Les grands barons de la high tech de la Silicon Valley envoient leurs enfants dans les écoles classiques. Sic.

 

Des cas réels

Dans son ouvrage, l’auteur énumère les entreprises de la high tech de la Silicon Valley qui ont été créées et/ou dirigées par des «fuzzies». J’en cite Pinterest, Airbnb, Slack, Kaggle, Palantir, Stitch Fix, LinkedIn ou YouTube.

Donc, le challenge est de réussir un savant mélange entre social et technique, entre l’humain et la machine.

En 2020, le Forum Économique mondial a publié une étude intitulée “The future of jobs“. Cette enquête, menée auprès de 350 dirigeants, a abordé leur stratégie de recrutement.
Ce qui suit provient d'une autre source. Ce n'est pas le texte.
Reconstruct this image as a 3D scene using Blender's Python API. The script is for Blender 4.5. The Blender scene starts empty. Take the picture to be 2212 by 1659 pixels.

Pour les répondants, la nouvelle économie exige, aussi, des compétences en résolution de conflits, en esprit critique, en créativité, en management, en intelligence émotionnelle, en flexibilité cognitive et en prise de décisions. Ils ont souligné que les profils techniques ont des lacunes en communication, n’aiment pas travailler en équipe et sont réticents à intégrer une dimension sociale dans leur ingénierie.

UX designer est un nouveau métier qui sera de plus en plus plébiscité. C’est lui qui est en charge de bâtir, pour une marque, la meilleure expérience utilisateur autour de son produit/service. Ce nouveau métier exige des qualités humaines et des connaissances sociales.

C’est lui qui fournira, à l’ingénieur, les habitudes et attentes des consommateurs pour l’aider à concevoir une plateforme ergonomique pour le grand bonheur des clients.